On Wed, 2013-03-27 at 13:06 -0700, Greg KH wrote:
> > Our current prototypes borrow the Sierra VID
> And the USB-IF might revoke your vendor id, if they find you shipping a
> device with a different vendor id than the one you have been assigned.

One of the reasons we borrowed that VID is that we do not currently have
a VID assigned. We are still deciding whether it is worth joining the
USB-IF just to get a vendor ID for a few thousands of devices.

I am of the opinion that it is, but I cannot sign the membership forms
on behalf of GSI. We probably will end up buying a VID soon.

> Why not just add your device id to an existing driver, sending in a
> patch to do so.  All distros will pick that up and then your device will
> "just work" on all Linux distros.

I was under the impression that drivers in the linux mainline had to be
for hardware that was widely available.
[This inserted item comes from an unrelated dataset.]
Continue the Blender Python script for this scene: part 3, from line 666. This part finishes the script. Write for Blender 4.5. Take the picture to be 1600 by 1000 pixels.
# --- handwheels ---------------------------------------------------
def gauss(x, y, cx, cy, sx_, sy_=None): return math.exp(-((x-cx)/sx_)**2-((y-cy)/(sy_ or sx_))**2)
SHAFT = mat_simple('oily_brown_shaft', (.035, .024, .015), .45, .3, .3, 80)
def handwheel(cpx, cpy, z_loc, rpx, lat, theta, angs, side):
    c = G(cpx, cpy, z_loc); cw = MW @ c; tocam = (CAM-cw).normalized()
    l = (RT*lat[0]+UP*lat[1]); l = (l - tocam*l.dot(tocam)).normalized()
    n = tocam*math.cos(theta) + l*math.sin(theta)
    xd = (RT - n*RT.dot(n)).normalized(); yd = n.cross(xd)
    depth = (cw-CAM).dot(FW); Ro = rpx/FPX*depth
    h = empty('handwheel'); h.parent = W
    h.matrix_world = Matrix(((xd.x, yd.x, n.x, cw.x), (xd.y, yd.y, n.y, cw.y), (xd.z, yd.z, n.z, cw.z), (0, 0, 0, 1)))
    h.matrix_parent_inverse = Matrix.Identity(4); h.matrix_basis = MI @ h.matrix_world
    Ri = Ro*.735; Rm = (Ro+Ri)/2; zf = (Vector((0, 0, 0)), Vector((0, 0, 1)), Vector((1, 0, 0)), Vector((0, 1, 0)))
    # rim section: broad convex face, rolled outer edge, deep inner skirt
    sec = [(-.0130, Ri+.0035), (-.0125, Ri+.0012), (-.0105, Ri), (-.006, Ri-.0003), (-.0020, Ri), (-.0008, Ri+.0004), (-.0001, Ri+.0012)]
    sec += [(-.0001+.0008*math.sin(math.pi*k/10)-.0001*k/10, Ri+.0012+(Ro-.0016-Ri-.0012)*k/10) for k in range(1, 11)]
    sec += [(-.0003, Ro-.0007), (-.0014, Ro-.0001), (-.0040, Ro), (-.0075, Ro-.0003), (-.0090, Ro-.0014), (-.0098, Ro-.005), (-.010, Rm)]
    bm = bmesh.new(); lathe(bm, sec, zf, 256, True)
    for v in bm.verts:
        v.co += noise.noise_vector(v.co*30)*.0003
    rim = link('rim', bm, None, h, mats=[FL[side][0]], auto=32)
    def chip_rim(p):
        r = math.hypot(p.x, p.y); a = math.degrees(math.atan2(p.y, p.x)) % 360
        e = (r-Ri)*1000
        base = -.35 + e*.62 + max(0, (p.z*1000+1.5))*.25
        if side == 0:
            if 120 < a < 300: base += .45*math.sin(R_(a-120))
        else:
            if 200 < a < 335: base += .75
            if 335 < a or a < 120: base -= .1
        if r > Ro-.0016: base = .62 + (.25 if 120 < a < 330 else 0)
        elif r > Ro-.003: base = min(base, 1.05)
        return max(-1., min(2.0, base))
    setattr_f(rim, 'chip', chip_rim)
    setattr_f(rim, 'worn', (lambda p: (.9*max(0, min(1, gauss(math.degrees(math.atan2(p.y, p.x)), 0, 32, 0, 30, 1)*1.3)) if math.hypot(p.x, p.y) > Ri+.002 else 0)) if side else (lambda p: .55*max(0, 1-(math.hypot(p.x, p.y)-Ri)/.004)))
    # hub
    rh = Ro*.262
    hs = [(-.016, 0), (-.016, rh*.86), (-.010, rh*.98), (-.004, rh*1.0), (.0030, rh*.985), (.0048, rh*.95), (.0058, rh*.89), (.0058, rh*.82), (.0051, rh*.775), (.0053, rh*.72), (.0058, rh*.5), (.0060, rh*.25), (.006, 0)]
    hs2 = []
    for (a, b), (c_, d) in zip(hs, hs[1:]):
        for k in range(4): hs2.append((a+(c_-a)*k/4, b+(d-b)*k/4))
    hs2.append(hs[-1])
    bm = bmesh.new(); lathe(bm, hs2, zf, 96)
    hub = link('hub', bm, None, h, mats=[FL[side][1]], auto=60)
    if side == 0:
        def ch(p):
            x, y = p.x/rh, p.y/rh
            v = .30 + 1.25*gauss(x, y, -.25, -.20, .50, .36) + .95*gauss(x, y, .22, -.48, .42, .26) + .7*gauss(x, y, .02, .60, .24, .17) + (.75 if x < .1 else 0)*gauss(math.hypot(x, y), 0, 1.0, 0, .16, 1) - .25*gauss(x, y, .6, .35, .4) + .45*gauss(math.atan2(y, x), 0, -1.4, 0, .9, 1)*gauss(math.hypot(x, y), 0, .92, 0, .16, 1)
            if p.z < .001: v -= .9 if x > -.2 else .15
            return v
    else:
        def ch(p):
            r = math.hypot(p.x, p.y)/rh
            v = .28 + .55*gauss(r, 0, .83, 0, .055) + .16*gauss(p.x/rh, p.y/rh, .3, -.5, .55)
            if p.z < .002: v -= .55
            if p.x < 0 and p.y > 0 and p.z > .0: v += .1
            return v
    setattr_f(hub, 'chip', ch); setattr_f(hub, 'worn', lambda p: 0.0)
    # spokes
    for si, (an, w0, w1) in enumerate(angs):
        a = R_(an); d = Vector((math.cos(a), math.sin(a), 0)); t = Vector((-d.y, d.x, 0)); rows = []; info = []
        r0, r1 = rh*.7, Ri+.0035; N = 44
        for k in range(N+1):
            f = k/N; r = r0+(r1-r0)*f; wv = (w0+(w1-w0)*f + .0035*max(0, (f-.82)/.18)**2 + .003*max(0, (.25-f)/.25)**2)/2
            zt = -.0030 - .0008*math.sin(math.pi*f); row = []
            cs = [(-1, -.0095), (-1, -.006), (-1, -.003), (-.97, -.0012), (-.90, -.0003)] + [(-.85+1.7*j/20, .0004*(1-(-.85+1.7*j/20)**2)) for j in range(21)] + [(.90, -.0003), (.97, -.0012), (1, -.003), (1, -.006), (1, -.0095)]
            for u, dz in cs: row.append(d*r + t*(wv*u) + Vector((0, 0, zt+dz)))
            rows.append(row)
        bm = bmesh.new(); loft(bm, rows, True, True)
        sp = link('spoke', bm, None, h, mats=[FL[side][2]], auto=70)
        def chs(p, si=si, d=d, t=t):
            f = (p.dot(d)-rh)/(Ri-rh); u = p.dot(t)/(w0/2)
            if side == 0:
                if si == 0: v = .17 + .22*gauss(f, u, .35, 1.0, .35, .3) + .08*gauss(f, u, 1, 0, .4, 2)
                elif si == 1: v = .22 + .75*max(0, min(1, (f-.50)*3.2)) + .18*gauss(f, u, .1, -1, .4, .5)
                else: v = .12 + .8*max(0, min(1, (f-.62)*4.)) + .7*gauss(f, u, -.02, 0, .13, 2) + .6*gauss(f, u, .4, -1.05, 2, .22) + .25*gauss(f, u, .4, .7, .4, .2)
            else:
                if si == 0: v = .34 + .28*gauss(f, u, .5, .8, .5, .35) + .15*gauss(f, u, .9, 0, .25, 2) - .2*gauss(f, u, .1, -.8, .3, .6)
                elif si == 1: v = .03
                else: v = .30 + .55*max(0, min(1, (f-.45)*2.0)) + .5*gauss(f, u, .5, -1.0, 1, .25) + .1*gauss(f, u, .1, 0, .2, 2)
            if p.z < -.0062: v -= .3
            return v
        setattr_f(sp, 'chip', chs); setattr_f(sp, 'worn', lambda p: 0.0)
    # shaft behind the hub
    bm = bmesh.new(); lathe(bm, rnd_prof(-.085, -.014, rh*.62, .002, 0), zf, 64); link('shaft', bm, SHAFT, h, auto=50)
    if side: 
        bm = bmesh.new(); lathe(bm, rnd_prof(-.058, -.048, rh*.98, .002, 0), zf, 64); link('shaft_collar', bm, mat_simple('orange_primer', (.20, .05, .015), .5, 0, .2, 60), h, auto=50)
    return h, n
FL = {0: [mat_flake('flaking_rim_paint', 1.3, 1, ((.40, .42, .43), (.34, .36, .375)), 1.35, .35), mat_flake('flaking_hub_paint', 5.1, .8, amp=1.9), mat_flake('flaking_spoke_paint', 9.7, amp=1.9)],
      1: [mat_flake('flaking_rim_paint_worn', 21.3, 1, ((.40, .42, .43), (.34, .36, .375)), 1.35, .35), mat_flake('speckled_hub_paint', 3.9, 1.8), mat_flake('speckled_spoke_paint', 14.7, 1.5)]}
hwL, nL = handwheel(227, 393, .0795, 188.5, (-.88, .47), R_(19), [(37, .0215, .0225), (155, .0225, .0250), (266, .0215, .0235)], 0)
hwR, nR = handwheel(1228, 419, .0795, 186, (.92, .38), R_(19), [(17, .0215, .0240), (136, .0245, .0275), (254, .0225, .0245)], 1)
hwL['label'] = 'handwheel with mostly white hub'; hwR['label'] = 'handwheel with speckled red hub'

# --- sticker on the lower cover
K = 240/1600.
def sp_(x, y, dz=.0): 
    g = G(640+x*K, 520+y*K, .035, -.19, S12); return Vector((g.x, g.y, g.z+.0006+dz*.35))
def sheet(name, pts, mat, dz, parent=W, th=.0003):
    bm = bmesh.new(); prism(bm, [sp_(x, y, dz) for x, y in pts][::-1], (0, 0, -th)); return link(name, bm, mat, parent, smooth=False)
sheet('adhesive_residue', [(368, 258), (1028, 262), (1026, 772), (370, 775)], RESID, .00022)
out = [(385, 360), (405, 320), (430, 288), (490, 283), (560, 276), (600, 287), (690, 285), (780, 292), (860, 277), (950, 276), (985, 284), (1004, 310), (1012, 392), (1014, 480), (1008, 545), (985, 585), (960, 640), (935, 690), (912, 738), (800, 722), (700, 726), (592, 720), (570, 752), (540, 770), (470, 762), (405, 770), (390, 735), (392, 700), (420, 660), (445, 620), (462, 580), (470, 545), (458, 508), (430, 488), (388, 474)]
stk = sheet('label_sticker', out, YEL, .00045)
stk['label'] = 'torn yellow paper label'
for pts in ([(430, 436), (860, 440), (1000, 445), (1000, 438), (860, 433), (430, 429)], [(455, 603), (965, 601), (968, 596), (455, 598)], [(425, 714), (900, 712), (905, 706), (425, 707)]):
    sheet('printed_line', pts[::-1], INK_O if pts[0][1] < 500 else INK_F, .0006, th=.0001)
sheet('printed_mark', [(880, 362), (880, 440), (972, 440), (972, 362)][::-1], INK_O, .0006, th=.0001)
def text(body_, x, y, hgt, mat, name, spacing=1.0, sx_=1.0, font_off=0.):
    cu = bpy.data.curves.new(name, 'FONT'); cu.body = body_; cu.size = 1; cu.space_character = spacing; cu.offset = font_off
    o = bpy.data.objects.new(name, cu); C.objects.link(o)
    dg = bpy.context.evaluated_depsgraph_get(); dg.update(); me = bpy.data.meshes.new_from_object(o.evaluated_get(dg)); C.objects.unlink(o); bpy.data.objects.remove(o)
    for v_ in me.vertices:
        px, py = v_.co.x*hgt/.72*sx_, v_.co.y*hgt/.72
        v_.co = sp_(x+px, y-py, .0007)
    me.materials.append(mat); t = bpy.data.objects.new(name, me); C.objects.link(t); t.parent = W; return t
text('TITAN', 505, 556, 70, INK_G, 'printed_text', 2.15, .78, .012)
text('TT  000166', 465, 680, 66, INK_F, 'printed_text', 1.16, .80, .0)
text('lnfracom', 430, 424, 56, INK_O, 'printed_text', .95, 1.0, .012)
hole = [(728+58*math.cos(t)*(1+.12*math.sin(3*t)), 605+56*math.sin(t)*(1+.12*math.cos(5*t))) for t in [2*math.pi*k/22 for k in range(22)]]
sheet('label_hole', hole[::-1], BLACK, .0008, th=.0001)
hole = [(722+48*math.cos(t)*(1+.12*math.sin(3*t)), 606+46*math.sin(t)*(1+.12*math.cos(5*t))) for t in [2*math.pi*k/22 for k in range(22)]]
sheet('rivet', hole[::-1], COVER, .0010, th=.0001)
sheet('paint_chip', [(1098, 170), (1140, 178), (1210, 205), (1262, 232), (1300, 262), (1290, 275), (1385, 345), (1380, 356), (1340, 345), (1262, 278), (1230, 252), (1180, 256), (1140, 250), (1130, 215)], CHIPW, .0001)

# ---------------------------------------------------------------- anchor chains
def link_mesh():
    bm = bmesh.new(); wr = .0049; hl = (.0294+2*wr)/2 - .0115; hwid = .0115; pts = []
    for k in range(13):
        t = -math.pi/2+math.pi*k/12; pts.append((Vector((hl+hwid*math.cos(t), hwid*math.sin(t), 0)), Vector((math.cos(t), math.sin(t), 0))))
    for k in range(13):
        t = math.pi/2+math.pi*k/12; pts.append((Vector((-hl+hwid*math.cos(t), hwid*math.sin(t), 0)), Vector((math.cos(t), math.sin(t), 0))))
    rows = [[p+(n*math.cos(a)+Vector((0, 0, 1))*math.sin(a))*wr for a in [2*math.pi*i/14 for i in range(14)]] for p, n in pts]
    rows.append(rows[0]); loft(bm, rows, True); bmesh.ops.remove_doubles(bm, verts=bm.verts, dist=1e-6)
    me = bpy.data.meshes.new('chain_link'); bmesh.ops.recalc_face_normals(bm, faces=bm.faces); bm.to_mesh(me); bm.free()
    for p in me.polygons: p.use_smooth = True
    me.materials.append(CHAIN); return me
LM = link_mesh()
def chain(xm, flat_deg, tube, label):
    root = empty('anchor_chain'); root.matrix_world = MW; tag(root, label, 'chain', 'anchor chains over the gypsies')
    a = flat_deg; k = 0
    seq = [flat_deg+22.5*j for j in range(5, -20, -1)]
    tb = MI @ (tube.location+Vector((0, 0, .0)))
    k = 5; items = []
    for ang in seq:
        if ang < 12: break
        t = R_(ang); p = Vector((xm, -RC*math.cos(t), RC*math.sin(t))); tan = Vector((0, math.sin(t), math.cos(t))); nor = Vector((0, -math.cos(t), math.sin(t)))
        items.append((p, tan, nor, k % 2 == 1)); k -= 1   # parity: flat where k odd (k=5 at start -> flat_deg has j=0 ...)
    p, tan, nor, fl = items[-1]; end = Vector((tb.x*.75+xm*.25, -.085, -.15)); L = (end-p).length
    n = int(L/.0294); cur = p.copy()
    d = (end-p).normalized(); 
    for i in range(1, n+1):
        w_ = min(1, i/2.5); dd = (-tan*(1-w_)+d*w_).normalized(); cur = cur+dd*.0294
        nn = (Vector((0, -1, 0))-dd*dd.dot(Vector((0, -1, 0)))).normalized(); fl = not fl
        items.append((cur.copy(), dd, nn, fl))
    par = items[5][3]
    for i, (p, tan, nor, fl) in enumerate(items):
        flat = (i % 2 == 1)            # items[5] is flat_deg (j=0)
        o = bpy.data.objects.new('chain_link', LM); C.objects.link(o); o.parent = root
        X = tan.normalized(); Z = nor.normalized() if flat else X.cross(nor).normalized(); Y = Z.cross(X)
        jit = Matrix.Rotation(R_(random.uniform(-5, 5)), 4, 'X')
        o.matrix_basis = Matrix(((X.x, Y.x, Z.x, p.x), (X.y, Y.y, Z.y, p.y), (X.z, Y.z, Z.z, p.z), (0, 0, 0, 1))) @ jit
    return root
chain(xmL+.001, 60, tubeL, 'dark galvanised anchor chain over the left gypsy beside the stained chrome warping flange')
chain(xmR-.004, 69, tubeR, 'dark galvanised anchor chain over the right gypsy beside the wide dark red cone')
I take it then, that just adding
support to an existing driver is acceptable?

That wouldn't address people with older linux distributions, but would
definitely be a good long term solution. It's really a shame there is no
USB-IF standard for usb-serial... then things would even potentially
work out of the box on windows.

> > What driver should I target?
> What chip do you use for your device?

The device I am concerned about right now has an Altera arria2 connected
to a cy7c68013a-56baxc (fx2lp). We have several form factor variations.
A few have FTDI chips where I don't need to care, but can also do less.

> If you just want "raw" data, then do something like the
> drivers/usb/serial/zio.c driver, tiny, simple, and trivial.

Yes, if I make source-level changes to the kernel I have many options.

PS. Thank you for the very prompt reply!